The door opens a crack, and in the spilled, triangular glow, a tall kid wearing a red bandana over his streaming brown hair slips out. He stops six feet away and bends slightly forward--almost a butler's bow--saying, Excuse me, Miss Karr. Mind if I join you?
Who is he? With his formal demeanor and gold granny glasses, he could be a student--some Ivy League suck-up.
Join away, I say, adding as I flash my wedding ring, I'm a miz.
My goodness garcious, ma'am, he says, those are some seriously blinding stones you're flaunting. We met before . . .
And we had. David was a Harvard Ph.D. candidate in philosophy I'd once been introduced to at the back of a reading by mutual pals. Some kind of genius, David's meant to be, though his red bandana is the flag of a gangster or biker, ditto the unlaced Timberland work boots.
I ask him how long he's been coming, and he says not hardly any time, and I say it's my first go, and he asks me if I get it, and I say if I got it, I wouldn't be out here smoking. He says same with him, adding while he drank a lot, he mostly did marijuana, which can't be so bad because it's natural.
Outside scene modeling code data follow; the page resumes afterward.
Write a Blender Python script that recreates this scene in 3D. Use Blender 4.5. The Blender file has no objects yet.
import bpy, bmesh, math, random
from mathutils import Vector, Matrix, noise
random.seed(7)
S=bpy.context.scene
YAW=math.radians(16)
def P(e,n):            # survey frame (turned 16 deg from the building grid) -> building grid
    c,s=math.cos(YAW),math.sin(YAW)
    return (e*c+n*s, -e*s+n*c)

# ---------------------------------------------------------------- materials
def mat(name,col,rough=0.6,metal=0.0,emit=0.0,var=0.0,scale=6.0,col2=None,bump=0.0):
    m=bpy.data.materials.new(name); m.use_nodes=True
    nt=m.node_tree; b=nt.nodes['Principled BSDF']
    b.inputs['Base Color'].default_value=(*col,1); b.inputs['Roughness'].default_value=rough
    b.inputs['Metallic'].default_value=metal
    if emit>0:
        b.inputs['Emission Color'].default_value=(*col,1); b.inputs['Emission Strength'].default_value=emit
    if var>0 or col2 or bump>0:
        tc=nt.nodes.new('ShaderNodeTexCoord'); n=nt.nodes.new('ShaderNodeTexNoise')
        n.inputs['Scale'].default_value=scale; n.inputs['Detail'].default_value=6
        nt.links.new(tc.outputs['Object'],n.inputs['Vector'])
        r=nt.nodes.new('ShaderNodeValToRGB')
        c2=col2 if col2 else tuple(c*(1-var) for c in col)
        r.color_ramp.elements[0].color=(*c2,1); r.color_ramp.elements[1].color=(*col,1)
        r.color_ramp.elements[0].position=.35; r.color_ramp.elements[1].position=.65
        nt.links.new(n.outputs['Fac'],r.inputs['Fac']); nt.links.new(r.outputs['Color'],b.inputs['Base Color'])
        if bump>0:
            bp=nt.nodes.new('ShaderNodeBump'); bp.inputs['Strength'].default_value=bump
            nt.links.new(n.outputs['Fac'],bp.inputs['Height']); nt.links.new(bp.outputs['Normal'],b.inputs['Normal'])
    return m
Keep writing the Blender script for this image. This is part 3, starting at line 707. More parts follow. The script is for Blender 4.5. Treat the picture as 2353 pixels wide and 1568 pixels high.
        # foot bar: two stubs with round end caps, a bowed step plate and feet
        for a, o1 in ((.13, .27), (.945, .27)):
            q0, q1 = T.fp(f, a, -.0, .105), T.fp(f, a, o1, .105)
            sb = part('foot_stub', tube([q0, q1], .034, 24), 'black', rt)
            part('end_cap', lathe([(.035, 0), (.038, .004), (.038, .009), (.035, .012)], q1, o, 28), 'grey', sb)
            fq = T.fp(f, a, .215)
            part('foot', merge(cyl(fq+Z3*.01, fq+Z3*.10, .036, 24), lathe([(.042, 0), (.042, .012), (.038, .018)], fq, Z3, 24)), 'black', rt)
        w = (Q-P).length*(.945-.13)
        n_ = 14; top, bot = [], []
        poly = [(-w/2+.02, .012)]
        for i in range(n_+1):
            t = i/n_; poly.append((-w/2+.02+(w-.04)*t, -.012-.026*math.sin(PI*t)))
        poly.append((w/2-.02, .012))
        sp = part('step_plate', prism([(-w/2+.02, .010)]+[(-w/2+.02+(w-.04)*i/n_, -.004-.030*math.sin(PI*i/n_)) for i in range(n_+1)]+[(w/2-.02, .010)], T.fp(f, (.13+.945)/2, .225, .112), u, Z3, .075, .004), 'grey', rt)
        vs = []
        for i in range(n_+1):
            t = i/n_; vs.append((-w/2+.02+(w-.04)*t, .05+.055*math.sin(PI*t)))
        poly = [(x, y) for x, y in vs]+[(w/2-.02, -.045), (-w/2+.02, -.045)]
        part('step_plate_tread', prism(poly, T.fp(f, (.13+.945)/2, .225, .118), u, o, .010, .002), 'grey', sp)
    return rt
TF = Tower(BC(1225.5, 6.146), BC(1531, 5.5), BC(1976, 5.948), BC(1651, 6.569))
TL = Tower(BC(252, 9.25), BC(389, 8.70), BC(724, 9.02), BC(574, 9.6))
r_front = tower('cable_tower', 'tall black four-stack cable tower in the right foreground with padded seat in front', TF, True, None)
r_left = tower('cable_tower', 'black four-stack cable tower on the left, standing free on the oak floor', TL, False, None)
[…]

I say--cleverly, I think--Strychnine's natural.
[...] After you, Miz Karr.
It brings me up short--his outlaw wardrobe paired with the obsequious ma'am thing--and I say testily, Are you fucking with me?
No ma'am, he says, his hands flying to his T-shirted chest.
Then it strikes me that he's just a shy kid from the Midwest raised to say ma'am like I do to every waitress and dry cleaner. We scuttle inside like a pair of field mice from our inept exchange.